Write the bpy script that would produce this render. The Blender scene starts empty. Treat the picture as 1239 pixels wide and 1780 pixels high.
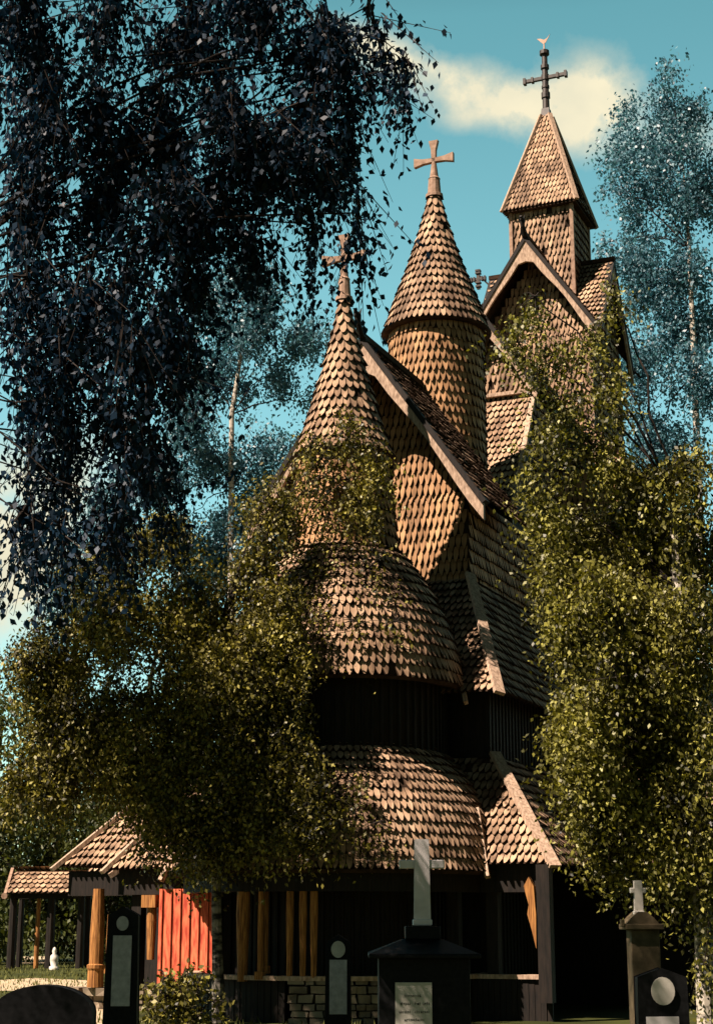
import bpy, math, random
import numpy as np
from mathutils import Vector, Matrix

R = math.radians
rng = np.random.default_rng(7)
random.seed(7)
scene = bpy.context.scene
col = scene.collection

# ------------------------------------------------------------------ camera
F_PX, CU, CV = 2800.0, 619.5, 890.0
TILT = math.atan(710 / F_PX)
EYE = Vector((0, 0, 1.6))
cam_d = bpy.data.cameras.new('camera')
cam = bpy.data.objects.new('camera', cam_d)
col.objects.link(cam)
cam.location = EYE
cam.rotation_euler = (math.pi / 2 + TILT, 0, 0)
cam_d.sensor_fit = 'VERTICAL'
cam_d.sensor_height = 36.0
cam_d.lens = F_PX / 1780 * 36
cam_d.clip_end = 2000
scene.camera = cam
CT, ST = math.cos(TILT), math.sin(TILT)


def at(u, v, Y):
    """point at depth Y that a survey of the photograph gives for pixel u, v"""
    dx = (u - CU) / F_PX
    up = (CV - v) / F_PX
    dy = CT - up * ST
    dz = ST + up * CT
    k = Y / dy
    return Vector((dx * k, Y, 1.6 + dz * k))


# ------------------------------------------------------------------ light
SUN_AZ_L = R(38)      # to the left of the church's east axis
SUN_EL = R(52)
TH = R(23)
sl = (-math.sin(SUN_AZ_L), -math.cos(SUN_AZ_L))
sx = math.cos(TH) * sl[0] + math.sin(TH) * sl[1]
sy = -math.sin(TH) * sl[0] + math.cos(TH) * sl[1]
SUN = Vector((sx * math.cos(SUN_EL), sy * math.cos(SUN_EL), math.sin(SUN_EL)))
sd = bpy.data.lights.new('sun', 'SUN')
sd.energy = 5.0
sd.angle = R(0.5)
sd.color = (1.0, 0.83, 0.69)
so = bpy.data.objects.new('sun', sd)
col.objects.link(so)
so.rotation_euler = SUN.to_track_quat('Z', 'Y').to_euler()
so.location = (-40, 0, 40)

world = bpy.data.worlds.new('World')
scene.world = world
world.use_nodes = True
wt = world.node_tree
wn, wl = wt.nodes, wt.links
wn.clear()


def wmath(op, a, b=None, clamp=False):
    n = wn.new('ShaderNodeMath')
    n.operation = op
    n.use_clamp = clamp
    for i, x in enumerate((a, b)):
        if x is None:
            continue
        if isinstance(x, (int, float)):
            n.inputs[i].default_value = x
        else:
            wl.new(x, n.inputs[i])
    return n.outputs[0]


sky = wn.new('ShaderNodeTexSky')
sky.sky_type = 'NISHITA'
sky.sun_disc = False
sky.sun_elevation = SUN_EL
sky.sun_rotation = math.atan2(sx, sy)
sky.air_density = 1.0
sky.dust_density = 0.6
sky.ozone_density = 1.0
tint = wn.new('ShaderNodeMix')
tint.data_type = 'RGBA'
tint.blend_type = 'MULTIPLY'
tint.inputs[0].default_value = 1.0
wl.new(sky.outputs[0], tint.inputs[6])
tc = wn.new('ShaderNodeTexCoord')
sep = wn.new('ShaderNodeSeparateXYZ')
wl.new(tc.outputs['Generated'], sep.inputs[0])
# bright teal towards the horizon, zenith darkened to cut the fill light
zr_ = wn.new('ShaderNodeValToRGB')
wl.new(sep.outputs[2], zr_.inputs[0])
e_ = zr_.color_ramp.elements
e_[0].position, e_[0].color = 0.0, (1.5, 1.75, 1.45, 1)
e_[1].position, e_[1].color = 0.8, (.08, .12, .12, 1)
k_ = e_.new(.36)
k_.color = (1.40, 2.12, 1.46, 1)
k_ = e_.new(.52)
k_.color = (1.06, 1.86, 1.24, 1)
k_ = e_.new(.62)
k_.color = (.24, .4, .3, 1)
# sky behind the viewer dimmed on purpose, so less fill reaches shaded faces
sr_ = wn.new('ShaderNodeMapRange')
sr_.interpolation_type = 'SMOOTHSTEP'
wl.new(sep.outputs[1], sr_.inputs[0])
for i_, x_ in ((1, -.25), (2, .75), (3, .18), (4, 1.13)):
    sr_.inputs[i_].default_value = x_
t2_ = wn.new('ShaderNodeMix')
t2_.data_type = 'RGBA'
t2_.blend_type = 'MULTIPLY'
t2_.inputs[0].default_value = 1.0
wl.new(zr_.outputs[0], t2_.inputs[6])
wl.new(sr_.outputs[0], t2_.inputs[7])
wl.new(t2_.outputs[2], tint.inputs[7])
az = wmath('ARCTAN2', sep.outputs[0], sep.outputs[1])
el = wmath('ARCSINE', sep.outputs[2])
nz = wn.new('ShaderNodeTexNoise')
nz.inputs['Scale'].default_value = 21.0
nz.inputs['Detail'].default_value = 6.0
nz.inputs['Roughness'].default_value = 0.62
wl.new(tc.outputs['Generated'], nz.inputs['Vector'])


def azel(u, v):
    d = at(u, v, 10) - EYE
    d.normalize()
    return math.atan2(d.x, d.y), math.asin(d.z)


def cloud(u, v, ru, rv, rot, amp):
    a0, e0 = azel(u, v)
    c, s = math.cos(rot), math.sin(rot)
    da = wmath('SUBTRACT', az, a0)
    de = wmath('SUBTRACT', el, e0)
    p = wmath('ADD', wmath('MULTIPLY', da, c / (ru / F_PX)), wmath('MULTIPLY', de, s / (ru / F_PX)))
    q = wmath('ADD', wmath('MULTIPLY', da, -s / (rv / F_PX)), wmath('MULTIPLY', de, c / (rv / F_PX)))
    d2 = wmath('ADD', wmath('MULTIPLY', p, p), wmath('MULTIPLY', q, q))
    return wmath('MULTIPLY', wmath('EXPONENT', wmath('MULTIPLY', d2, -1.0)), amp)


cl = None
for args in [(1040, 180, 85, 70, 0, 1.15), (940, 190, 110, 52, R(-10), .9), (800, 148, 130, 40, R(-15), .72), (670, 88, 120, 30, R(-18), .8), (800, 205, 50, 24, 0, .3),
             (1190, 240, 120, 40, R(-10), .55), (15, 960, 110, 150, 0, 1.3), (180, 820, 120, 100, 0, .4), (470, 640, 70, 110, 0, .2)]:
    c1 = cloud(*args)
    cl = c1 if cl is None else wmath('ADD', cl, c1)
nn = wmath('MULTIPLY', wmath('SUBTRACT', nz.outputs[0], 0.5), 3.4)
msk = wmath('MULTIPLY', wmath('SUBTRACT', wmath('ADD', cl, wmath('MULTIPLY', nn, wmath('ADD', cl, .08))), 0.12), 1.1, True)
cmix = wn.new('ShaderNodeMix')
cmix.data_type = 'RGBA'
wl.new(msk, cmix.inputs[0])
wl.new(tint.outputs[2], cmix.inputs[6])
n2_ = wn.new('ShaderNodeTexNoise')
n2_.inputs['Scale'].default_value = 30.0
n2_.inputs['Detail'].default_value = 5.0
wl.new(tc.outputs['Generated'], n2_.inputs['Vector'])
cc_ = wn.new('ShaderNodeMix')
cc_.data_type = 'RGBA'
wl.new(n2_.outputs[0], cc_.inputs[0])
cc_.inputs[6].default_value = (6.4, 6.4, 5.0, 1)
cc_.inputs[7].default_value = (10.2, 9.0, 6.2, 1)
wl.new(cc_.outputs[2], cmix.inputs[7])
bg = wn.new('ShaderNodeBackground')
wl.new(cmix.outputs[2], bg.inputs[0])
bg.inputs[1].default_value = 0.05
wo = wn.new('ShaderNodeOutputWorld')
wl.new(bg.outputs[0], wo.inputs[0])

scene.view_settings.view_transform = 'Standard'
scene.view_settings.look = 'None'
scene.view_settings.gamma = 1
scene.view_settings.use_curve_mapping = False
scene.view_settings.exposure = 1.12
scene.cycles.max_bounces = 5
scene.cycles.diffuse_bounces = 1
scene.cycles.transparent_max_bounces = 4

# ------------------------------------------------------------------ materials
MATS = {}


def mat(name, c1, c2, scale=6.0, rough=0.8, spec=0.3, island=0.0, stretch=(1, 1, 1), bump=0.0, detail=5.0, contrast=(0.3, 0.7), transl=None, ipow=1.0, streak=0.0):
    """procedural surface: noise between two colours, optional shift per loose piece"""
    m = bpy.data.materials.new(name)
    m.use_nodes = True
    nt = m.node_tree
    n, l = nt.nodes, nt.links
    b = n['Principled BSDF']
    b.inputs['Roughness'].default_value = rough
    b.inputs['Specular IOR Level'].default_value = spec
    t = n.new('ShaderNodeTexCoord')
    mp = n.new('ShaderNodeMapping')
    mp.inputs['Scale'].default_value = stretch
    l.new(t.outputs['Object'], mp.inputs[0])
    z = n.new('ShaderNodeTexNoise')
    z.inputs['Scale'].default_value = scale
    z.inputs['Detail'].default_value = detail
    l.new(mp.outputs[0], z.inputs['Vector'])
    mr = n.new('ShaderNodeMapRange')
    mr.inputs[1].default_value, mr.inputs[2].default_value = contrast
    l.new(z.outputs[0], mr.inputs[0])
    fac = mr.outputs[0]
    mx = n.new('ShaderNodeMix')
    mx.data_type = 'RGBA'
    mx.inputs[6].default_value = (*c1, 1)
    mx.inputs[7].default_value = (*c2, 1)
    if island:
        g = n.new('ShaderNodeNewGeometry')
        a = n.new('ShaderNodeMath')
        a.operation = 'MULTIPLY_ADD'
        pw = n.new('ShaderNodeMath')
        pw.operation = 'POWER'
        l.new(g.outputs['Random Per Island'], pw.inputs[0])
        pw.inputs[1].default_value = ipow
        l.new(pw.outputs[0], a.inputs[0])
        a.inputs[1].default_value = island
        a2 = n.new('ShaderNodeMath')
        a2.operation = 'MULTIPLY'
        l.new(fac, a2.inputs[0])
        a2.inputs[1].default_value = 1 - island
        l.new(a2.outputs[0], a.inputs[2])
        fac = a.outputs[0]
    l.new(fac, mx.inputs[0])
    out_ = mx.outputs[2]
    if streak:
        mp2 = n.new('ShaderNodeMapping')
        mp2.inputs['Scale'].default_value = (1.6, 1.6, .5)
        l.new(t.outputs['Object'], mp2.inputs[0])
        z2 = n.new('ShaderNodeTexNoise')
        z2.inputs['Scale'].default_value = 1.3
        z2.inputs['Detail'].default_value = 8
        z2.inputs['Roughness'].default_value = .65
        l.new(mp2.outputs[0], z2.inputs['Vector'])
        r2 = n.new('ShaderNodeValToRGB')
        r2.color_ramp.elements[0].position, r2.color_ramp.elements[0].color = .38, (.36, .35, .36, 1)
        r2.color_ramp.elements[1].position, r2.color_ramp.elements[1].color = .56, (1, 1, 1, 1)
        k2 = r2.color_ramp.elements.new(.70)
        k2.color = (.92, 1.0, 1.06, 1)
        l.new(z2.outputs[0], r2.inputs[0])
        m2 = n.new('ShaderNodeMix')
        m2.data_type = 'RGBA'
        m2.blend_type = 'MULTIPLY'
        m2.inputs[0].default_value = streak
        l.new(mx.outputs[2], m2.inputs[6])
        l.new(r2.outputs[0], m2.inputs[7])
        out_ = m2.outputs[2]
    l.new(out_, b.inputs['Base Color'])
    if bump:
        bp = n.new('ShaderNodeBump')
        bp.inputs['Strength'].default_value = bump
        bp.inputs['Distance'].default_value = 0.02
        l.new(z.outputs[0], bp.inputs['Height'])
        l.new(bp.outputs[0], b.inputs['Normal'])
    if transl:
        tr = n.new('ShaderNodeBsdfTranslucent')
        mixc = n.new('ShaderNodeMix')
        mixc.data_type = 'RGBA'
        mixc.blend_type = 'MULTIPLY'
        mixc.inputs[0].default_value = 1
        l.new(mx.outputs[2], mixc.inputs[6])
        mixc.inputs[7].default_value = (*transl, 1)
        l.new(mixc.outputs[2], tr.inputs[0])
        ad = n.new('ShaderNodeAddShader')
        l.new(b.outputs[0], ad.inputs[0])
        l.new(tr.outputs[0], ad.inputs[1])
        l.new(ad.outputs[0], n['Material Output'].inputs[0])
    MATS[name] = m
    return m


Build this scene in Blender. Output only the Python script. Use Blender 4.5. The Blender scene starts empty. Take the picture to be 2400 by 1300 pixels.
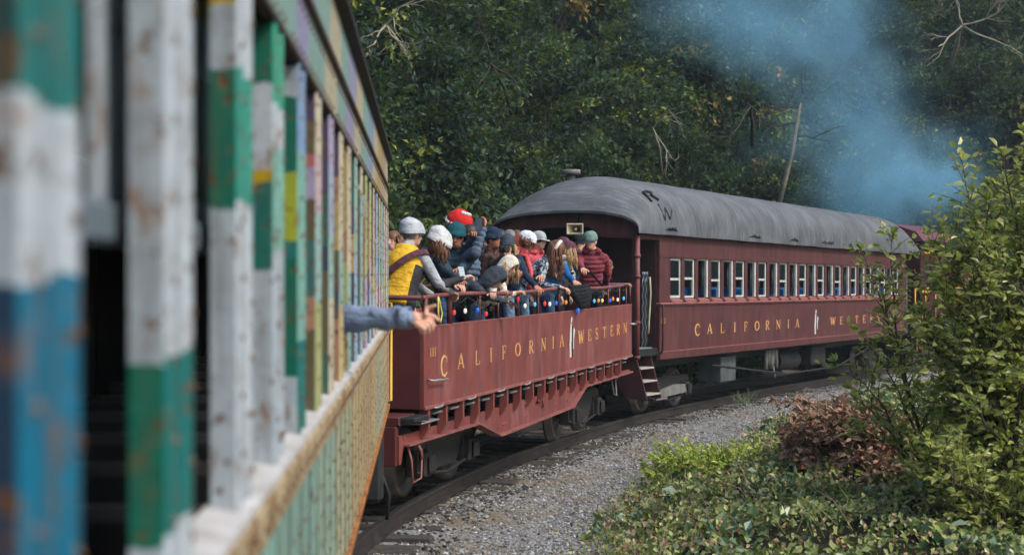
import bpy, bmesh, math, random
import numpy as np
from mathutils import Vector, Matrix, Quaternion

random.seed(7)
RNG = np.random.default_rng(7)
rad = math.radians
scene = bpy.context.scene
COL = scene.collection

# ------------------------------------------------------------------ camera
CAM_Z = 2.7            # camera height above the rail under the open car
FPX = 3600.0           # focal length in pixels of the 2400 px wide photograph
HOR = 640.0            # horizon row
cam_data = bpy.data.cameras.new('camera')
cam_data.sensor_width = 36.0
cam_data.lens = 54.0
cam_data.clip_start = 0.05
cam_data.clip_end = 600.0
cam_data.dof.use_dof = True
cam_data.dof.focus_distance = 23.0
cam_data.dof.aperture_fstop = 2.4
cam = bpy.data.objects.new('camera', cam_data)
COL.objects.link(cam)
cam.location = (0, 0, CAM_Z)
cam.rotation_euler = (rad(90) - math.atan((650 - HOR) / FPX), 0, 0)
scene.camera = cam

# ------------------------------------------------------------------ sky and sun
SUN = Vector((0.58, -0.36, 0.74)).normalized()
world = bpy.data.worlds.new('World')
scene.world = world
world.use_nodes = True
wn = world.node_tree
for n in list(wn.nodes):
    wn.nodes.remove(n)
w_out = wn.nodes.new('ShaderNodeOutputWorld')
w_bg = wn.nodes.new('ShaderNodeBackground')
w_sky = wn.nodes.new('ShaderNodeTexSky')
w_sky.sky_type = 'NISHITA'
w_sky.sun_disc = False
w_sky.sun_elevation = math.asin(SUN.z)
w_sky.sun_rotation = math.atan2(SUN.x, SUN.y)
w_sky.air_density = 1.3
w_sky.dust_density = 2.5
w_bg.inputs['Strength'].default_value = 0.15
wn.links.new(w_sky.outputs[0], w_bg.inputs[0])
wn.links.new(w_bg.outputs[0], w_out.inputs[0])
sun_data = bpy.data.lights.new('sun', 'SUN')
sun_data.energy = 1.75
sun_data.angle = rad(14.0)
sun_data.color = (1.0, 0.97, 0.92)
sun_ob = bpy.data.objects.new('sun', sun_data)
COL.objects.link(sun_ob)
sun_ob.rotation_euler = (-SUN).to_track_quat('-Z', 'Y').to_euler()
sun_ob.location = (10, 0, 30)

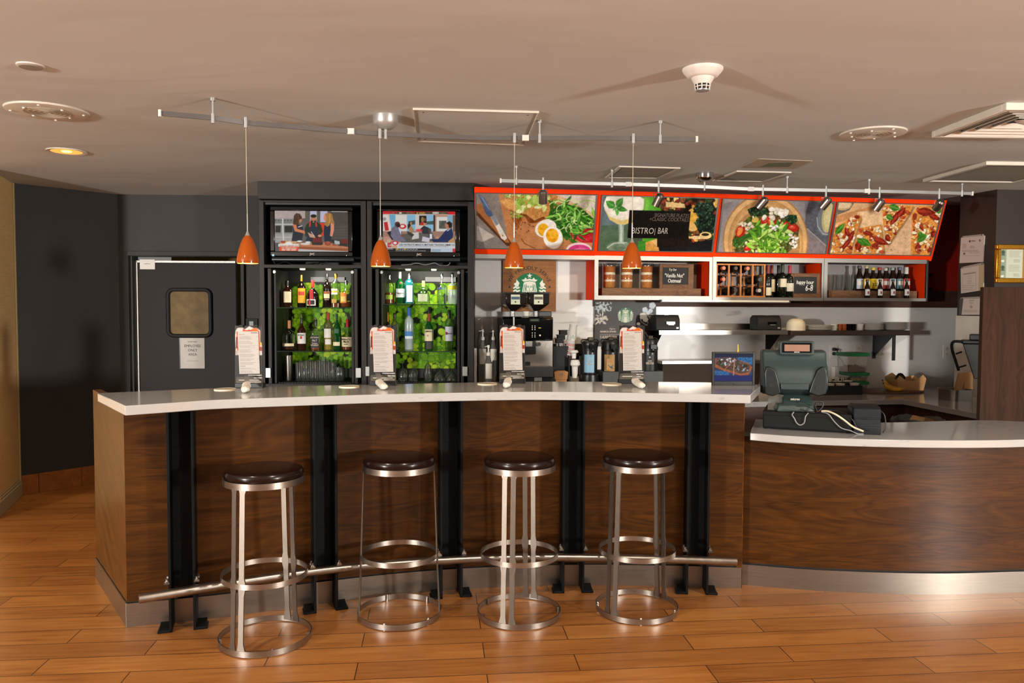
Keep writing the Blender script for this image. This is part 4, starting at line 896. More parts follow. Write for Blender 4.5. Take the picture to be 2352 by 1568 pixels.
cou = [(.45, 1.0), (.42, .98), (.06, .95), (.05, .55), (.15, .50), (.75, .30), (1.0, .10), (1.0, 0)]
for cx, top, w, lbl in ((1940, 1062, 135, 'upside down cocktail coupe left of its pair in the right cabinet'), (2064, 1055, 128, 'upside down cocktail coupe at the far right of the right cabinet')):
    glassobj(RC, cx, top, w, cou[::-1], lbl, 'glass', 'coupe_glass', MAT['tumbler'], 'upside down stem glasses', base=1265, partname='bowl_and_stem')
# ---------------------------------------------------------------- orange fascia with four slanted menu boards
K4 = lambda X, Y: (1080+X/4.055, 420+Y/4.055); K5 = lambda X, Y: (1080+X/4.055, 580+Y/4.055); K6 = lambda X, Y: (1640+X/4.2, 420+Y/4.2); K9 = lambda X, Y: (1500+X/3.178, 680+Y/3.178)
FT = T('menu_fascia', 'long orange sloping fascia under the ceiling that carries the four food pictures', 'fascia', B.loc, BA)
TP, BP = Vector((0, -.22, 2.40)), Vector((0, 0, 1.91)); TN = Vector((0, -(TP.z-BP.z), TP.y-BP.y)).normalized()
def tilt(p, lift=0):
    v = ray(*p); vl = Vector((v.dot(B.ex), v.dot(B.ey), v.z)); o = B.inv(EYE); q = TP+TN*lift
    return o+vl*((q-o).dot(TN)/vl.dot(TN))
def tslab(m, q, l0, l1, mi=0):              # q: tl tr br bl pixels
    fr_ = [tilt(p, l1) for p in q]; bk_ = [f_-TN*(l1-l0) for f_ in fr_]
    return m.hexa([bk_[3], bk_[2], fr_[2], fr_[3], bk_[0], bk_[1], fr_[1], fr_[0]], mi)
oq = [K4(38, 36), K6(2248, 168), K6(2096, 752), K4(38, 660)]
c4 = [tilt(p) for p in oq]
v = [c4[3], c4[2], Vector((c4[2].x, .29, c4[2].z)), Vector((c4[3].x+.10, .29, c4[3].z)), c4[0], c4[1], Vector((c4[1].x, .29, c4[1].z)), Vector((c4[0].x+.10, .29, c4[0].z))]
m = M().hexa(v); m.build('sloping_panel', MAT['orange'], FT)
def board(q, cv, label, extra=None):
    ctr = sum((tilt(p, .004) for p in q), Vector())/4
    t = T('menu_board', label, 'menu board', B.w(*ctr), BA, 'food pictures over the counter')
    P = [tilt(p, .010)-ctr for p in q]; Q = [tilt(p, 0)-ctr for p in q]
    M().hexa([Q[3], Q[2], P[2], P[3], Q[0], Q[1], P[1], P[0]]).build('backing_panel', MAT['white'], t)
    E = [tilt(p, .013)-ctr for p in q]; m = M(); cc = sum(E, Vector())/4
    for i in range(4):
        a, b = E[i], E[(i+1) % 4]; ia, ib = a+(cc-a).normalized()*.016, b+(cc-b).normalized()*.016
        k = TN*-.012; m.hexa([a+k, b+k, ib+k, ia+k, a, b, ib, ia])
    m.build('snap_frame', MAT['alu'], t)
    S_ = [e+(cc-e).normalized()*.010-TN*.001 for e in E]
    s = sheet(cv, S_, 'printed_poster', MAT['board_print'], t, label='food picture'); t.S = s; t.ctr = ctr; return t
GL = ['#2f6b1c', '#3f8426', '#5aa035', '#7db548', '#2a5517', '#97c765']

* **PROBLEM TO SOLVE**
Gather all lines from the records above in which "starts" appears.

* **OUTPUT**
Write the bpy script that would produce this render. The Blender scene starts empty. Treat the picture as 1239 pixels wide and 1780 pixels high.
Build this scene in Blender. Output only the Python script. Use Blender 4.5. The Blender scene starts empty. Take the picture to be 2400 by 1300 pixels.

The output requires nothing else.